To be fired next spring.

"He got guys excited about playing hockey again," winger Pascal Dupuis was saying yesterday.
"He's one of those guys that really reads the game well. His door is always open."

In no coincidental way, this brings us to the heart of it, doesn't it?

Bylsma's figurative door is always open, while Therrien's had a locked screen, a hand-lettered KEEP OUT sign, and a rusty pen of howling pit bulls pulling at their chains. Funny, last spring at this time, with the Penguins having wasted the Ottawa Senators and about to blow through the New York Rangers and Flyers on their way to the Stanley Cup final, complaints seemed few.
When Detroit ended that run, Shero signed Therrien to a two-year extension, but he didn't remove the tattoo.

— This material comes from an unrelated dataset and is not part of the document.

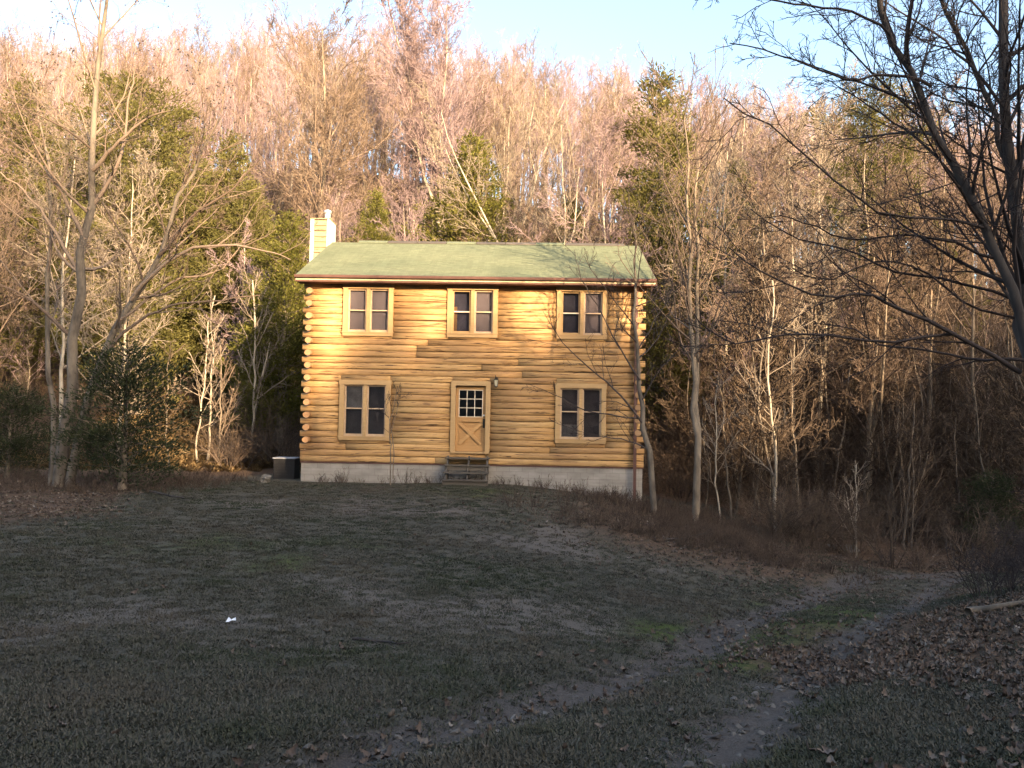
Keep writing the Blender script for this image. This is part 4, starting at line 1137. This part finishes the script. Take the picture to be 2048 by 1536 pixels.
# individual trees of the wood, nearest rows of the slope
taken = []
WOOD = []
ZONES = [(90, "at the left edge of the slope"), (200, "behind the leaning left stems"), (330, "beside the broad olive cedar"), (470, "behind the bright clearing"), (600, "just left of the chimney"),
         (760, "above the left end of the roof"), (900, "left of the pointed cedar"), (1080, "right of the pointed cedar"), (1260, "above the right end of the roof"),
         (1400, "around the tall ragged cedar"), (1530, "just right of the twin stems"), (1680, "behind the right wood's white trunks"), (1850, "below the round topped cedar"), (9999, "behind the dark right hand tree")]
KEEP_CLEAR = [(345, 125, 43), (935, 120, 47), (1338, 100, 41), (1745, 60, 54), (270, 110, 43), (45, 80, 44), (150, 70, 46), (442, 60, 41), (560, 60, 50), (742, 50, 43), (1135, 50, 46), (375, 50, 44)]
n_ind = 0
for tries in range(4000):
    d = 35 + 24 * RNG.random() ** 0.9; px = -120 + 2290 * RNG.random()
    p = at(px, 842, d)
    if d < 40 and 560 < px < 1330: continue
    if any((p[0]-q[0])**2 + (p[1]-q[1])**2 < 2.7**2 for q in taken): continue
    k = int(RNG.choice(7, p=[.14, .12, .14, .1, .14, .2, .16])); pal = (FOREST_TAN, FOREST_PALE, FOREST_PINK)[int(RNG.choice(3, p=[.68, .08, .24]))]
    ms, H = pal[k]
    if any(abs(px - q[0]) < q[1] and d < q[2] for q in KEEP_CLEAR): continue
    h = H * (.7 + .35 * RNG.random()) if k >= 5 else (9.5 + 5.5 * RNG.random()) * (0.85 if px > 1400 else 1.0)
    taken.append(p)
    look = {0: "straight", 1: "forked", 2: "slim", 3: "many-limbed", 4: "low-branched", 5: "thin scrubby", 6: "multi-stemmed scrubby"}[k]
    tone = {id(FOREST_TAN): "brown", id(FOREST_PALE): "whitish", id(FOREST_PINK): "pinkish"}[id(pal)]
    zone = [z for z in ZONES if px < z[0]][0]
    e = put_tree("bare_tree", None, ms, p[0], p[1], RNG.random() * 6.28, h / H, "leafless trees crowding the slope " + zone[1])
    e["category"] = "tree"
    WOOD.append((e, d, "%s %s leafless tree %s" % (look, tone, zone[1])))
    n_ind += 1
    if n_ind >= 150: break
same = {}
for e, d, lab in WOOD: same.setdefault(lab, []).append((d, e))
for lab, es in same.items():
    es.sort(key=lambda q: q[0])
    for i, (d, e) in enumerate(es):
        e["label"] = lab if len(es) == 1 or len(es) > 3 else lab + (", nearest of its kind", ", second of three alike" if len(es) == 3 else ", farther of two alike", ", farthest of three alike")[i]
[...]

No one ever does.

Bill Guerin, acquired by Shero to be Sidney Crosby's linemate less than three weeks after he fired Therrien, is with his eighth organization and has played for, by my unofficial count, 17 coaches. He joined a franchise that has changed coaches nine times since last winning the Cup in 1992. He knows better than probably anyone in the room that any team's relationship with its coach has all the emotional stability of a junior high romance.

"I was talking to Mike Keenan about it," Guerin told me yesterday. "I consider Mike Keenan [who coached him in Boston] a friend, and we really talked about this at length. He admitted to me that players are changing, that players don't respond to that bully approach anymore. For him to go from the way he was to how he is now, I think proves it."

Keenan, who did not earn the "Iron Mike" label for his open-door policy, who won more than 1,400 games and a Stanley Cup in this league without being able to hold a job (he's with his eighth club, Calgary), can blame few for that beyond the guy in the mirror. But while even a tinder box like Keenan twice was able to last four years in one locker room, none of the Penguins' previous 18 coaches has. Not one of 'em.

This time, things might be different, you'd hope, because Bylsma seems like the right coach for the time and the right coach for these Penguins.

"Players always complain if a coach says, 'Hi,' to them one day and the next, he'll walk right past them in the hallway without saying a word," Guerin said. "Nowadays, you just kind of don't respect that. If there's a problem, as a player, you just want to hear about it. Players don't want to be ignored, don't want to be embarrassed in front of their teammates, and, when you treat them like that, you're gonna get more out of your players.

"I've found it really enjoyable playing for [Bylsma]. He was always described as a good teammate and he knows what guys respond to. He's not out to embarrass anybody, but he can be hard on guys. He knows what he's doing."

There's little evidence to suggest otherwise, just as there is little evidence that Shero has pushed a wrong button since arriving in Pittsburgh three years ago next month. He acquired Marian Hossa in a swashbuckling deadline trade a year ago and nearly won the Cup. He snatched Guerin, Chris Kunitz and Craig Adams at the deadline last month, three weeks after turning the room over to someone who never had been a head coach in the NHL.

"I've been exposed to a lot of great coaches through my father [Cup-winning coach and general manager Fred Shero] and through the years in the NHL," Ray Shero said yesterday. "I think at this point in the history of the league experience is overrated. It's more important to be someone who can communicate with players and who can earn their trust. "In Dan's situation, you walk into a room and you see 25 skeptical hockey players. But it didn't take long for them to start believing in what they saw.

"It just became more and more evident that Dan was the guy I wanted moving forward, so I just thought, 'Why wait?' "

Inexperienced as he is, even Bylsma knows that hockey GMs generally ask the same question when they're about to "go in another direction."

I hope he coaches the Penguins in their new building. His chances? About 50-50.